▼

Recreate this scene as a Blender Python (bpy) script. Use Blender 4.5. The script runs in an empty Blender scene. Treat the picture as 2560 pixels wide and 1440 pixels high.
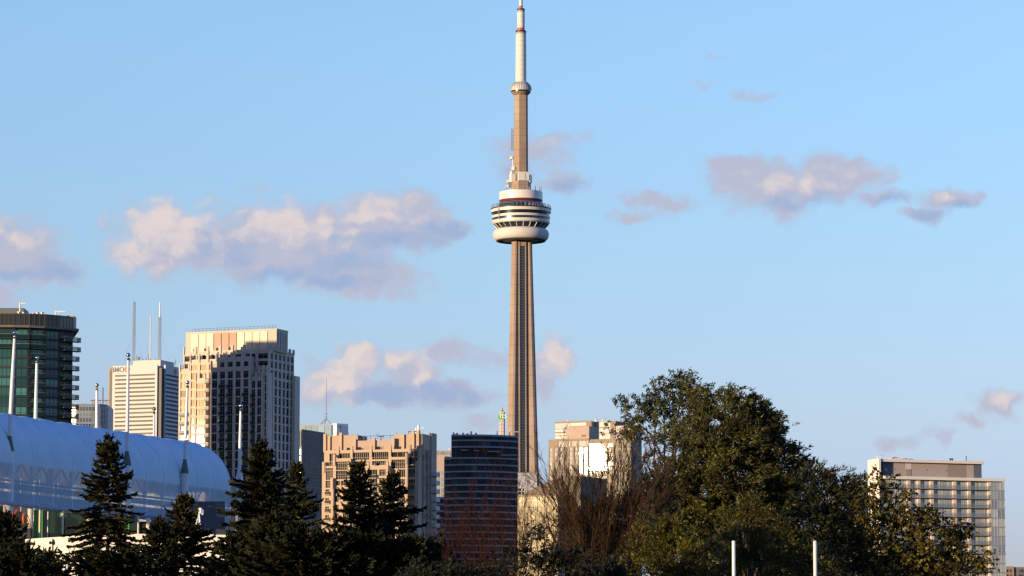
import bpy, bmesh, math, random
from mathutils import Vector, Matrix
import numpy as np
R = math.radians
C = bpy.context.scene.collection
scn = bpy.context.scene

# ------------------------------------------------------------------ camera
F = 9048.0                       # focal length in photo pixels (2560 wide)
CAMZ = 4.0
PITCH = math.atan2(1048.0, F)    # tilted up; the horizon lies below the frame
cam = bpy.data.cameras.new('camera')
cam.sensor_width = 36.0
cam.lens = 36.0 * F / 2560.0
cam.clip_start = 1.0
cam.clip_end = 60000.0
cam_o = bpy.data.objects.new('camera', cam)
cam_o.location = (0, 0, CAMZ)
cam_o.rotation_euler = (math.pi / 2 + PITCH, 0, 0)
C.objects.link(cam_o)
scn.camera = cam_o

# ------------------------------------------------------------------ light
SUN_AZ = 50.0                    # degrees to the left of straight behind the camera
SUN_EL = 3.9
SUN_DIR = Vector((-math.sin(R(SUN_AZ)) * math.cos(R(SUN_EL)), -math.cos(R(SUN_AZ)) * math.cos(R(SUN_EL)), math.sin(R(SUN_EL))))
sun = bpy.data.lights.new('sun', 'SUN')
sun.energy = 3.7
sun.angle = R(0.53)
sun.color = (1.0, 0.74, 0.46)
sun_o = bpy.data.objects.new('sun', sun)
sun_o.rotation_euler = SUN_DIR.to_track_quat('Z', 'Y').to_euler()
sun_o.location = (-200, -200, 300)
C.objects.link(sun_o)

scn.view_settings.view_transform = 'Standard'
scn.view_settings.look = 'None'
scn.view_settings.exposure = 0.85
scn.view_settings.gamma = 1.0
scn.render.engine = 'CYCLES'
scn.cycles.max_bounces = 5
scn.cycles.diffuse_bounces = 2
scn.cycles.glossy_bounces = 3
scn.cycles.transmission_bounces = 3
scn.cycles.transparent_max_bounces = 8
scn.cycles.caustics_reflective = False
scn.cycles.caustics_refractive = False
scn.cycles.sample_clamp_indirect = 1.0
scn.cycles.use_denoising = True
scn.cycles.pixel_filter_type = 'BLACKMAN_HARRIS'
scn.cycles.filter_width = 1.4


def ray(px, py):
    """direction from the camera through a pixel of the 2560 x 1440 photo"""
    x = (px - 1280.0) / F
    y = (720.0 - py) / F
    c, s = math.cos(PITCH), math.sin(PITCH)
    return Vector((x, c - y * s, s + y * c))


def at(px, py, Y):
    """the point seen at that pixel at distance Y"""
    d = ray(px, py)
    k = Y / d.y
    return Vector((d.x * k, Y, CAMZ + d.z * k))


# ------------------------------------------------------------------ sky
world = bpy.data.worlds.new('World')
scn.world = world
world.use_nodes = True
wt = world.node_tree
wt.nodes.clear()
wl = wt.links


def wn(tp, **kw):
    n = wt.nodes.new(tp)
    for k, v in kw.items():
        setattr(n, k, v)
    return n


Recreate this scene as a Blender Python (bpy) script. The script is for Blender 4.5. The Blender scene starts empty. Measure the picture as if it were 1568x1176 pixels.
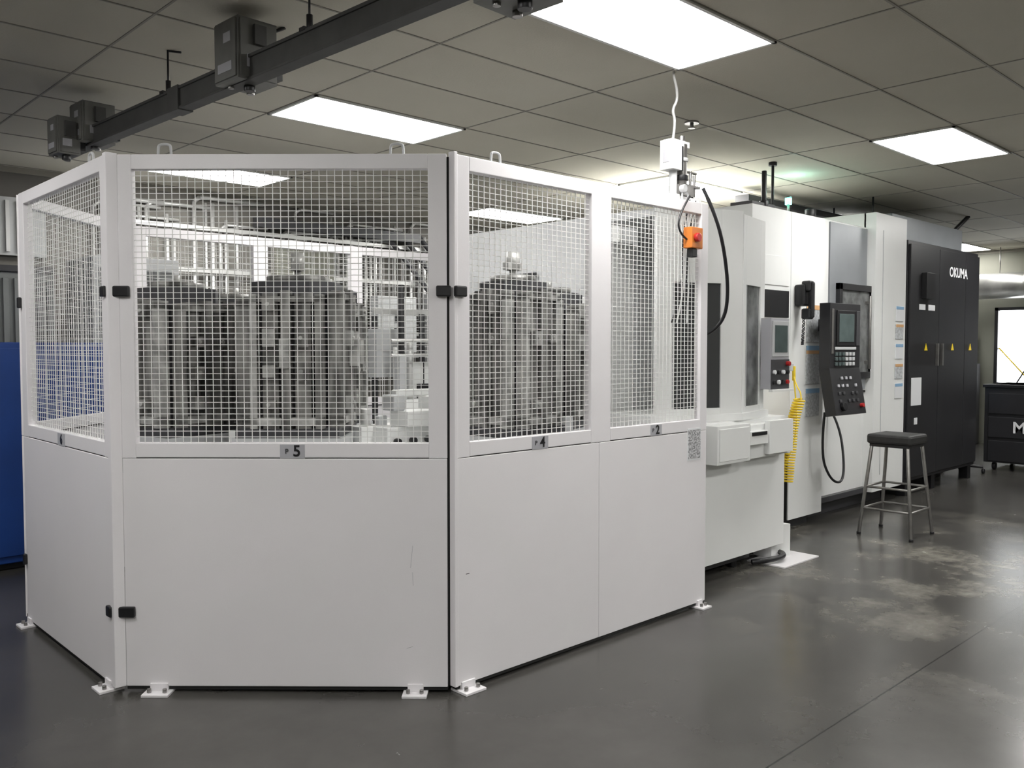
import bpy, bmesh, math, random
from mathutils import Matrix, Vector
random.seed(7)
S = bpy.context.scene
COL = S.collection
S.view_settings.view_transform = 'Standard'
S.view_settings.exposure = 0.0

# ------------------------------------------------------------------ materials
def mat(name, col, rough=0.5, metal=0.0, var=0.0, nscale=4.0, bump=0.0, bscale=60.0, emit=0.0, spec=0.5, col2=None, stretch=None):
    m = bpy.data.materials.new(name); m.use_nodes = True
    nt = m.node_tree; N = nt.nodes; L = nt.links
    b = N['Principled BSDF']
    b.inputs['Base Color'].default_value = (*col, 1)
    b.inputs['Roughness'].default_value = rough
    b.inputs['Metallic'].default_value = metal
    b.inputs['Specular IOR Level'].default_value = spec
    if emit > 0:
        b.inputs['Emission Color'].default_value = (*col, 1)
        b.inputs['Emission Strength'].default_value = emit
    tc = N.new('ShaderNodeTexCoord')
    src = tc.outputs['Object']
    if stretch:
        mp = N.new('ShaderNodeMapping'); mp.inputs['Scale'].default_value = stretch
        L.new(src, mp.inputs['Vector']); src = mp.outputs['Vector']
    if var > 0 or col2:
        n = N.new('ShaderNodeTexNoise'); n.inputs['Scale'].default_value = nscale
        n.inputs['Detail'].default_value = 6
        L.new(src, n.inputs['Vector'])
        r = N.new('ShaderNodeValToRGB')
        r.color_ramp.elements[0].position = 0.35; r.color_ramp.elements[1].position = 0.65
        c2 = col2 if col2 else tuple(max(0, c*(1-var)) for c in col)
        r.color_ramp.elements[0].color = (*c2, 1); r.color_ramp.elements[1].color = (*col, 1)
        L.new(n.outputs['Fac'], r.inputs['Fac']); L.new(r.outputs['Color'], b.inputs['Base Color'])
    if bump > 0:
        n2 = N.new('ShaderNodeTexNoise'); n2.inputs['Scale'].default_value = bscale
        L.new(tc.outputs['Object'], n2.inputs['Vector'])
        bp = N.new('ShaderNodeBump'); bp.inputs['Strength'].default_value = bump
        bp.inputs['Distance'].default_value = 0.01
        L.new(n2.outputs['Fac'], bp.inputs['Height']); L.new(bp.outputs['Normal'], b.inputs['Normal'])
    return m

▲
▼

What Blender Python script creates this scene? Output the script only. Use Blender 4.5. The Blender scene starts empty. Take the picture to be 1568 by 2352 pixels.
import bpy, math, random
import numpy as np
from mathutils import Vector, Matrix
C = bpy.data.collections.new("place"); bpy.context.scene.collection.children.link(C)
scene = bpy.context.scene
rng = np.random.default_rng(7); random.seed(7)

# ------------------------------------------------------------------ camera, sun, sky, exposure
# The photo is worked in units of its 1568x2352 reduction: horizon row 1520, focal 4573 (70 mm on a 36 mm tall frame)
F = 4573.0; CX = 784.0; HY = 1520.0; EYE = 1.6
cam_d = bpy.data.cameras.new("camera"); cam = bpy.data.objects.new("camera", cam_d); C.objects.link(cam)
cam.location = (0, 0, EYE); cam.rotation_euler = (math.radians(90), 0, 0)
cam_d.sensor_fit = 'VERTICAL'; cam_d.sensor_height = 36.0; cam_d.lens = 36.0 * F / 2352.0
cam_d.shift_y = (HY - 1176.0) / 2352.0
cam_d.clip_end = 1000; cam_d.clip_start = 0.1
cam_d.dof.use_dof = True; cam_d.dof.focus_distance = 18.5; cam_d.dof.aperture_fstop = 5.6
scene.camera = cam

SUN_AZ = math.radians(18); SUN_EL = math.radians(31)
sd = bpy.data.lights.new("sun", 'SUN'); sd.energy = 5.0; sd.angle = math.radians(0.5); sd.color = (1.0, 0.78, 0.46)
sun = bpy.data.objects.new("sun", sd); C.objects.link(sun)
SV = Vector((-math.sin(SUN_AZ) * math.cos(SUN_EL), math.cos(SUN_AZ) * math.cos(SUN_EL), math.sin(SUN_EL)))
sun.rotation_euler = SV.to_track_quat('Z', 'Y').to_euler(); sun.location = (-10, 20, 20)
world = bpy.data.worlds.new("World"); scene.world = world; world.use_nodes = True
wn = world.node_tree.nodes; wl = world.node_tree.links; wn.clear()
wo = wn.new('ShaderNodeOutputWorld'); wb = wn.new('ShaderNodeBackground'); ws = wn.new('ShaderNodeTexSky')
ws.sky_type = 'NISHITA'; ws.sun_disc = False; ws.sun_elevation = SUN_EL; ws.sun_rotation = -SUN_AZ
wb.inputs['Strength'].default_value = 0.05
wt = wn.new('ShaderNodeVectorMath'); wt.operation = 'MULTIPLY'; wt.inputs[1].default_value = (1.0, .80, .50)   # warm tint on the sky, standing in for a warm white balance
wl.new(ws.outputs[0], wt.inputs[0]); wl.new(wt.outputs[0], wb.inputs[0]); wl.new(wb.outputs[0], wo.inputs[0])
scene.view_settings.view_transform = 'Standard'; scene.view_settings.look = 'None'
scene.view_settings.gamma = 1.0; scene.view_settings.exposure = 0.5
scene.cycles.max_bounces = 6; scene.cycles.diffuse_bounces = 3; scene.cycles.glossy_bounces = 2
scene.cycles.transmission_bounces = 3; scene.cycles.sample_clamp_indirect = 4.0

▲
▼

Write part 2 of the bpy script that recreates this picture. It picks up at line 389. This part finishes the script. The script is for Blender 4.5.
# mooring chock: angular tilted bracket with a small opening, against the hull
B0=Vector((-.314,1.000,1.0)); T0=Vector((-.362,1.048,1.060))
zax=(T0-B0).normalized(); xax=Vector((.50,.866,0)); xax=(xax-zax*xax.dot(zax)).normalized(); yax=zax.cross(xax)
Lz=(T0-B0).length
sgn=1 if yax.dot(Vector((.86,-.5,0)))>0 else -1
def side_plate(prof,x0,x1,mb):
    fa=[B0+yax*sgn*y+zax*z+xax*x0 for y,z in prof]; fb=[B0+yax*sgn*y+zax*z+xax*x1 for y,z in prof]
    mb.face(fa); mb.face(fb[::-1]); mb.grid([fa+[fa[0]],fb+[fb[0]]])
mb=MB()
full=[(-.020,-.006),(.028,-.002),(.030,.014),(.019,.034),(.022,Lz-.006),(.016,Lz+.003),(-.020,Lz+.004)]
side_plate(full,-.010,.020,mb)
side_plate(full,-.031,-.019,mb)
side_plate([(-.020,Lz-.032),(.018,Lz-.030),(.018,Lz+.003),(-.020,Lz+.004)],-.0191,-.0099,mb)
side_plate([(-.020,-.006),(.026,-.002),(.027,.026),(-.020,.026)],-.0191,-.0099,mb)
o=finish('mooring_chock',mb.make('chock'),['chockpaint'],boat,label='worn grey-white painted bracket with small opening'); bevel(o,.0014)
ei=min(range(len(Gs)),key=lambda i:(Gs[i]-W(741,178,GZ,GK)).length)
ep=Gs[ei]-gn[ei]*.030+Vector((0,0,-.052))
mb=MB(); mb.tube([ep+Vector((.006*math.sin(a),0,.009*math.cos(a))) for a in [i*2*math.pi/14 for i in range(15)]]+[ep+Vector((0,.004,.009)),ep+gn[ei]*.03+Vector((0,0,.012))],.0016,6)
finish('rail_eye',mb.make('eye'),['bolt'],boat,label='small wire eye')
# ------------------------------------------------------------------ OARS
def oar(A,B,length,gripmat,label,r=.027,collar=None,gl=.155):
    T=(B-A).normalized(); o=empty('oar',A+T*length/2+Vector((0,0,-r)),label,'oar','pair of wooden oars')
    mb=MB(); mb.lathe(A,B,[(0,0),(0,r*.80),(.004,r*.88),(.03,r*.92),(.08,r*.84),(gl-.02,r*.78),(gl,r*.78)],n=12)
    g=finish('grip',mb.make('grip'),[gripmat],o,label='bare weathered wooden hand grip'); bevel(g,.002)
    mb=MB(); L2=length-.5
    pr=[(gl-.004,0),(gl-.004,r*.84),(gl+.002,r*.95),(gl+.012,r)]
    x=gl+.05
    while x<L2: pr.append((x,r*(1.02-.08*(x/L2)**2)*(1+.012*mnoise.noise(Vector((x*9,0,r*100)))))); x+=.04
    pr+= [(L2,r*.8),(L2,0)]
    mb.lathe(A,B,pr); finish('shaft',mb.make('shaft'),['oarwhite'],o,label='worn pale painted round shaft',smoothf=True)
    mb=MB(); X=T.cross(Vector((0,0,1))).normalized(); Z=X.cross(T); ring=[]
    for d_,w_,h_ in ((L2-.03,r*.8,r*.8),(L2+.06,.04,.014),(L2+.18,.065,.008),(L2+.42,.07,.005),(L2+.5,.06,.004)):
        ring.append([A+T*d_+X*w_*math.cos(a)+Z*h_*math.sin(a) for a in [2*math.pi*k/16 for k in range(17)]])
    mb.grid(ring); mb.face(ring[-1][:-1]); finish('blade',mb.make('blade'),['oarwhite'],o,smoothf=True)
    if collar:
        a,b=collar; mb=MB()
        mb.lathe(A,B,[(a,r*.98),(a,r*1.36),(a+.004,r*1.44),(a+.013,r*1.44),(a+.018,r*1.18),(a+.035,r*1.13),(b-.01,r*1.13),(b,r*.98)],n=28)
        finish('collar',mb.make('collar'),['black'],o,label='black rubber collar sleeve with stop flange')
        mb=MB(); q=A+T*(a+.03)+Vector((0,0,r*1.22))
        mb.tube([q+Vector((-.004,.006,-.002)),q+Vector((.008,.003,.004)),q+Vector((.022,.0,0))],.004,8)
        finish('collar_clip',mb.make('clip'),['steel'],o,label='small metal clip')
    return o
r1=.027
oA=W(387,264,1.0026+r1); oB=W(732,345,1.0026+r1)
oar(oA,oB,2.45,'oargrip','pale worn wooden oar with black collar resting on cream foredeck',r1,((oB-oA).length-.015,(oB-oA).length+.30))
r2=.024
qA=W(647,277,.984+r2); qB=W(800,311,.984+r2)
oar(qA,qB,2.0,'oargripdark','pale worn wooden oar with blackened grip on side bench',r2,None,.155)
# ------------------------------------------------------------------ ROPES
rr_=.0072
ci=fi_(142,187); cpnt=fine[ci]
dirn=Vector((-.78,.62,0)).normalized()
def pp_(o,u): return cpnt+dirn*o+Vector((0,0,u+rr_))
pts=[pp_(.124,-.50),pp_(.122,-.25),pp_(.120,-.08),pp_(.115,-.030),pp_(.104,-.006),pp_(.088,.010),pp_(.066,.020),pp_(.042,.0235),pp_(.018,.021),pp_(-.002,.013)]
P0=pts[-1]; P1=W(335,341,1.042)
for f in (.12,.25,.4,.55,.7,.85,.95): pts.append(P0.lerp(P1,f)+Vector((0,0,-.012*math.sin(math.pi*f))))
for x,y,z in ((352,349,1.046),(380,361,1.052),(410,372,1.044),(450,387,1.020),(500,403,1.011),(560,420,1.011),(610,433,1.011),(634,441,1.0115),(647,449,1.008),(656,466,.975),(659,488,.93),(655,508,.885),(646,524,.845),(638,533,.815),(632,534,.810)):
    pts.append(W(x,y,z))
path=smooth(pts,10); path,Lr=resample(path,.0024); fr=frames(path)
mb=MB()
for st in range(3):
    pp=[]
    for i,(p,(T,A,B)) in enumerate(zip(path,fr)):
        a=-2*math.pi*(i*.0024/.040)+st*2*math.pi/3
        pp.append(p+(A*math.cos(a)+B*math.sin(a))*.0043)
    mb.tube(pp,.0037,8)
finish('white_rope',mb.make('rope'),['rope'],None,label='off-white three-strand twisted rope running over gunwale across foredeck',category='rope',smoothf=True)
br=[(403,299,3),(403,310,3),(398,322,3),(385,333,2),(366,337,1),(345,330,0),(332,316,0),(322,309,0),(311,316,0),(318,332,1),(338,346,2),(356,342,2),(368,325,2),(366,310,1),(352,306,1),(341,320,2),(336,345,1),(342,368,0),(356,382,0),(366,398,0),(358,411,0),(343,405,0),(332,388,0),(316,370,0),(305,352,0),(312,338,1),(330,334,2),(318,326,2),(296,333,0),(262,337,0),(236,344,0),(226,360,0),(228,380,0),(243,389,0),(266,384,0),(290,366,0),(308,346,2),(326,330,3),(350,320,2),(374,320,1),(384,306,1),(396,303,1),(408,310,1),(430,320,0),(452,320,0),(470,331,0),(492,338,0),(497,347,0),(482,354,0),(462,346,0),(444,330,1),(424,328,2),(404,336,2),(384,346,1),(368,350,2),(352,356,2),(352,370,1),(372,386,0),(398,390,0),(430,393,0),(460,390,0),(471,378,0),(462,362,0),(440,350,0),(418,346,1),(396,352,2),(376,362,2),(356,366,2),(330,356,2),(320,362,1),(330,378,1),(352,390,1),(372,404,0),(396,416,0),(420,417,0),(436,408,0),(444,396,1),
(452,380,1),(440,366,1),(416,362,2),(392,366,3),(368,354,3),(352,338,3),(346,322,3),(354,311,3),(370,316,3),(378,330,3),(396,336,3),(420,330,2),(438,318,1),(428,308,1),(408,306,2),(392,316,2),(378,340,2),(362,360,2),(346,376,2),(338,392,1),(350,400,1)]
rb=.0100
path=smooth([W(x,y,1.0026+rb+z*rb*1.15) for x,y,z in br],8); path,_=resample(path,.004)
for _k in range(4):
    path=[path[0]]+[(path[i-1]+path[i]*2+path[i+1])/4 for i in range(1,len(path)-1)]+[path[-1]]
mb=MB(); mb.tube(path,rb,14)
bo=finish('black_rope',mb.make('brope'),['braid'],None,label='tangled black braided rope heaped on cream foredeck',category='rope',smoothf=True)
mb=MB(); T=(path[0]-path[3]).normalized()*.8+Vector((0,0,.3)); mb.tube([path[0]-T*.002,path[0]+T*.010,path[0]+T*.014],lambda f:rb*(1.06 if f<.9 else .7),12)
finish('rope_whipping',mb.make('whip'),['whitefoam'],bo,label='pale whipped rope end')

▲

Exercise objective: Omit all pictures, then copy the lines between the ones holding "Recreate this scene as a Blender Python (bpy) script. The" and "S.view_settings.exposure = 0.0", inclusive.

Result for this exercise:
Recreate this scene as a Blender Python (bpy) script. The script is for Blender 4.5. The Blender scene starts empty. Measure the picture as if it were 1568x1176 pixels.
import bpy, bmesh, math, random
from mathutils import Matrix, Vector
random.seed(7)
S = bpy.context.scene
COL = S.collection
S.view_settings.view_transform = 'Standard'
S.view_settings.exposure = 0.0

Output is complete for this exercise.